>> begin Exercise data

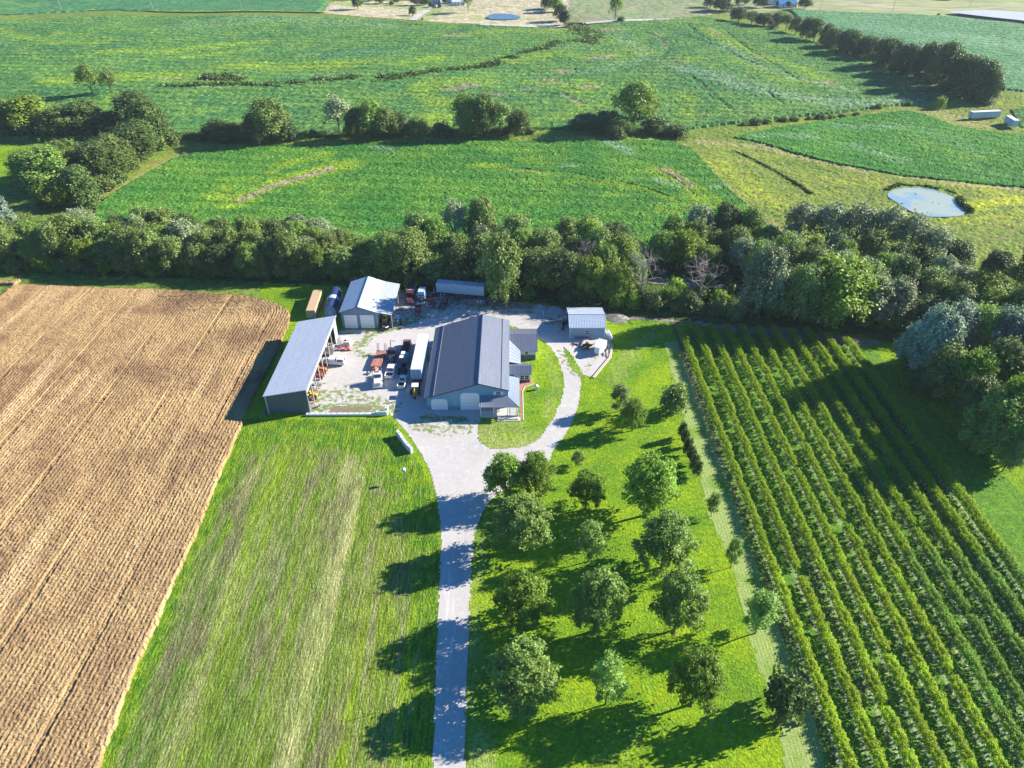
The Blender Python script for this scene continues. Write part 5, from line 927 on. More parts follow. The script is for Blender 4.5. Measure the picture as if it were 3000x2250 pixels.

>> end Exercise data
>> begin Exercise data

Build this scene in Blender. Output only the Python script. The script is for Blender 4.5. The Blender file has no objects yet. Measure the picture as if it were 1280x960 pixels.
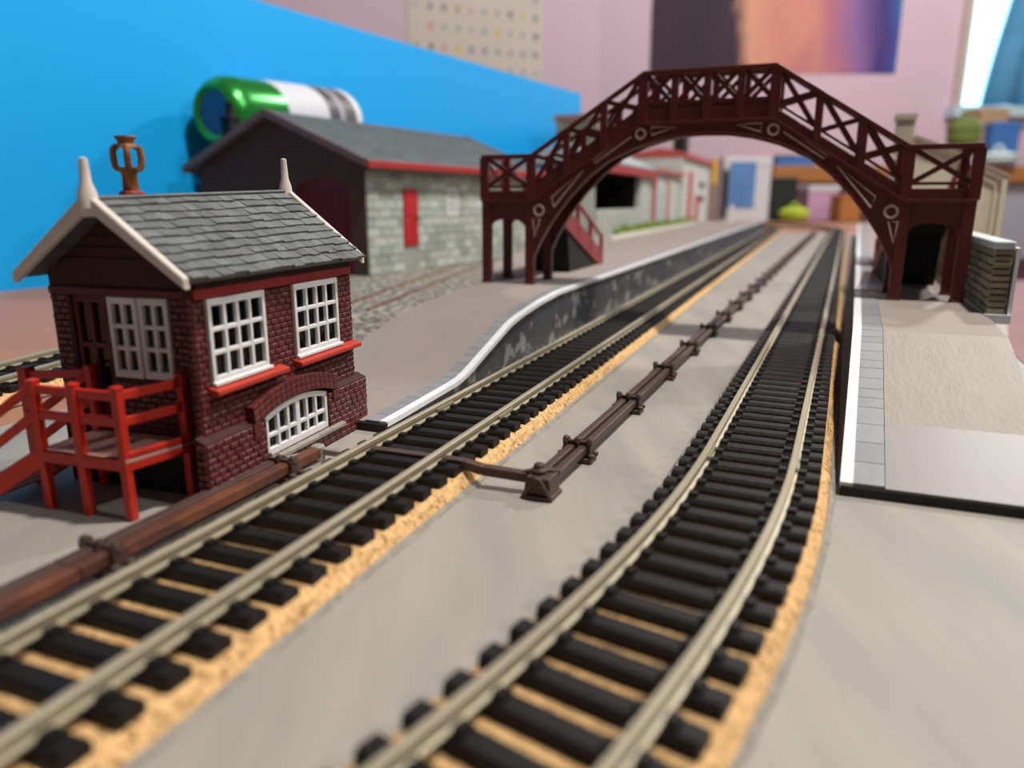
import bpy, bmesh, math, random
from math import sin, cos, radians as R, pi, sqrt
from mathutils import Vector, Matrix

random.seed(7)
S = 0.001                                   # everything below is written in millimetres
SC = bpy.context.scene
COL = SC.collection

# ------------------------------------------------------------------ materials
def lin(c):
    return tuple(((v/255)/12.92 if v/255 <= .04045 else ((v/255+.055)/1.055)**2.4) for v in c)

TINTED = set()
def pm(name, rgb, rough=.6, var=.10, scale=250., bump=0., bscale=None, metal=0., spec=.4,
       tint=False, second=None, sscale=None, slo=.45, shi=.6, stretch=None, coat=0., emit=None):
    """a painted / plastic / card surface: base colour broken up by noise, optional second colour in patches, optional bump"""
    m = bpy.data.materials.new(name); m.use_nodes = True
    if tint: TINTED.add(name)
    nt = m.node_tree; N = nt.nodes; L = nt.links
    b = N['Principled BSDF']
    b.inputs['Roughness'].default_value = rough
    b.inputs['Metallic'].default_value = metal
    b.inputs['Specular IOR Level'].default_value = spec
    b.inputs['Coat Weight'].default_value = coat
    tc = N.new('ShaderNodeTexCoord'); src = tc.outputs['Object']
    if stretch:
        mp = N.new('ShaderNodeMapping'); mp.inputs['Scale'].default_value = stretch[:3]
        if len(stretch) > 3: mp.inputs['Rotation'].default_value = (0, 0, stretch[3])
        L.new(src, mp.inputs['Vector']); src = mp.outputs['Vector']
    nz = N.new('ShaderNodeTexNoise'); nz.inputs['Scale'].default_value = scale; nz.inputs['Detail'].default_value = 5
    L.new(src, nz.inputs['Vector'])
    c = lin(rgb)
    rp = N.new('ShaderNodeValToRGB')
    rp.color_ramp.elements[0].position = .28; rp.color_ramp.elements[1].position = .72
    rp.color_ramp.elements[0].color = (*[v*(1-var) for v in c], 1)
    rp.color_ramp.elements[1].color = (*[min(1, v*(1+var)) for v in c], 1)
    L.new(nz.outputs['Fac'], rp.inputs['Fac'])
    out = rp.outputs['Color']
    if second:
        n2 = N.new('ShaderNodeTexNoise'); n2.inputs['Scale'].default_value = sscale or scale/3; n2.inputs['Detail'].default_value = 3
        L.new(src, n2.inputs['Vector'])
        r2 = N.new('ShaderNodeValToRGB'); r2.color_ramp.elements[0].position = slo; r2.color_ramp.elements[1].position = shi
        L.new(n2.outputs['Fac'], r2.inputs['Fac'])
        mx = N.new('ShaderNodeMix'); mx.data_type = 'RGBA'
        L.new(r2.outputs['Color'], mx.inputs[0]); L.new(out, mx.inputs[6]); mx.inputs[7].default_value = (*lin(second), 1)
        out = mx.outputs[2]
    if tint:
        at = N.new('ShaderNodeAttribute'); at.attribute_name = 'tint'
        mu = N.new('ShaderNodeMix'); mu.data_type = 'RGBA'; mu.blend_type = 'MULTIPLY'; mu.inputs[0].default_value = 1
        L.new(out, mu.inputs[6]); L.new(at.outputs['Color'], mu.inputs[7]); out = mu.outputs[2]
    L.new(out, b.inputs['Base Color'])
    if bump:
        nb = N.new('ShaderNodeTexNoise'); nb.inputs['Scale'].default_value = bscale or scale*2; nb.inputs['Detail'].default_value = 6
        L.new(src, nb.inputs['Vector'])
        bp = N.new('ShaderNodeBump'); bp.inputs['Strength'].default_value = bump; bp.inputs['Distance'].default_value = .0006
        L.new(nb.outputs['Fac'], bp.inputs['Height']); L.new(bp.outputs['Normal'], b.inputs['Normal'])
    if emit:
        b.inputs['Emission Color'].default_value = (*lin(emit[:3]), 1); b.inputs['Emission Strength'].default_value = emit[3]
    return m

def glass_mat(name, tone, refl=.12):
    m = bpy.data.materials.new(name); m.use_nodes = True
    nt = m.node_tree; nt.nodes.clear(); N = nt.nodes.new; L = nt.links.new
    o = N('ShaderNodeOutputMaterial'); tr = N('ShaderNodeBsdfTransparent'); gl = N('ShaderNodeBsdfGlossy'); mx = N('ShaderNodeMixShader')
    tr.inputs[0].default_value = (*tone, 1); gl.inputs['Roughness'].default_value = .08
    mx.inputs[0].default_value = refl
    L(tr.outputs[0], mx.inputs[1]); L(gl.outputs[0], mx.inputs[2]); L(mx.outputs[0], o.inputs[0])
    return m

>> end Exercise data
>> begin Exercise data

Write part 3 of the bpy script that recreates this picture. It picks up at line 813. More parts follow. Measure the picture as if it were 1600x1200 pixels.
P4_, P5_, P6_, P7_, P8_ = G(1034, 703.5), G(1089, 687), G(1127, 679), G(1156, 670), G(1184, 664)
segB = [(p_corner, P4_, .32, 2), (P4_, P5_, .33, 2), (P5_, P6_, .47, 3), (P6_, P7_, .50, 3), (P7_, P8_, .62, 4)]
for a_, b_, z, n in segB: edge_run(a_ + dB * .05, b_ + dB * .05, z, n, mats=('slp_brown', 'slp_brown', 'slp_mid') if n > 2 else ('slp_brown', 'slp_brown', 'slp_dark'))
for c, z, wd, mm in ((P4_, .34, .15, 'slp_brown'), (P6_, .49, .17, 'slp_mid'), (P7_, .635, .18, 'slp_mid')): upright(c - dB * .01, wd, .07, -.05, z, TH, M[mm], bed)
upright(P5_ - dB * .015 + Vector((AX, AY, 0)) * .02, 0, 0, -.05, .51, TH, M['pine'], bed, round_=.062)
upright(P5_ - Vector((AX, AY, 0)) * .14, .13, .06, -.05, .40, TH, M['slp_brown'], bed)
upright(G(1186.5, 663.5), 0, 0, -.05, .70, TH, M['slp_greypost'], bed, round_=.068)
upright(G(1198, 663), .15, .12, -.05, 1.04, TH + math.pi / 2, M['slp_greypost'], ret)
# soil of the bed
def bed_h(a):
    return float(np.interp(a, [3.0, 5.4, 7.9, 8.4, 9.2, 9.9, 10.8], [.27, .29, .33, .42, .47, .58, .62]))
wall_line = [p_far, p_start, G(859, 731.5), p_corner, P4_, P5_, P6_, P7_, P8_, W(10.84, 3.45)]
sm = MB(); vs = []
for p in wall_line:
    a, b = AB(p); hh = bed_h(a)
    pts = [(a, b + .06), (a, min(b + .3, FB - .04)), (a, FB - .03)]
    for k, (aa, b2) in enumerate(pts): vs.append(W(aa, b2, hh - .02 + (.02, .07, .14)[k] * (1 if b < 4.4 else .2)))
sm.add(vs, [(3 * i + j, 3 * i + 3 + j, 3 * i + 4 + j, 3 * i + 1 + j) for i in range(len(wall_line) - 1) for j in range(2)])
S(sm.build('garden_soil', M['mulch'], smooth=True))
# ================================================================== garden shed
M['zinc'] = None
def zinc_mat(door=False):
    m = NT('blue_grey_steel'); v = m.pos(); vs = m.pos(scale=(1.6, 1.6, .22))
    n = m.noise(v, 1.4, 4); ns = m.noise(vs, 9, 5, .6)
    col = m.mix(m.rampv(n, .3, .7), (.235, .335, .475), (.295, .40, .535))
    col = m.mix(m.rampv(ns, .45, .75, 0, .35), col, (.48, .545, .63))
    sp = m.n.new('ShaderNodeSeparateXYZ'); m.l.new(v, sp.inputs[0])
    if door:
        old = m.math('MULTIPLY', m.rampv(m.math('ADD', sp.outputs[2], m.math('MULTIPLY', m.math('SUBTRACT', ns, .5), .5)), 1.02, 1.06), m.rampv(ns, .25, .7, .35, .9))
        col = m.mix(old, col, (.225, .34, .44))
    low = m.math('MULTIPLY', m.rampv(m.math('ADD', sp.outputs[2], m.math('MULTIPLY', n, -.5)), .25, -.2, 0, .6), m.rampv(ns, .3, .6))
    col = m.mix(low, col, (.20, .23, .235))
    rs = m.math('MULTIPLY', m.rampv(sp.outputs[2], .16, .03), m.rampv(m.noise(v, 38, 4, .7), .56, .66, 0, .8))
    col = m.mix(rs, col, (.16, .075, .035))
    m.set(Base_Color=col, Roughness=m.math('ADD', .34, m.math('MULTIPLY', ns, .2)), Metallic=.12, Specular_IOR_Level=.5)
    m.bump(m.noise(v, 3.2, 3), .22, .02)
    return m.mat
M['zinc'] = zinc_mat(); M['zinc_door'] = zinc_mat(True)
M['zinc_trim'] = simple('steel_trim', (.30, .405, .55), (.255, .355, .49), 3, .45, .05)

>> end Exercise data

**Aim of the task**
Using the entries above, transcribe every line from the line containing "Build this scene" through the line containing "return tuple(((v/255)/12.92 if". Do not copy pictures.

**Result of the task**
Build this scene in Blender. Output only the Python script. The script is for Blender 4.5. The Blender file has no objects yet. Measure the picture as if it were 1280x960 pixels.
import bpy, bmesh, math, random
from math import sin, cos, radians as R, pi, sqrt
from mathutils import Vector, Matrix

random.seed(7)
S = 0.001                                   # everything below is written in millimetres
SC = bpy.context.scene
COL = SC.collection

# ------------------------------------------------------------------ materials
def lin(c):
    return tuple(((v/255)/12.92 if v/255 <= .04045 else ((v/255+.055)/1.055)**2.4) for v in c)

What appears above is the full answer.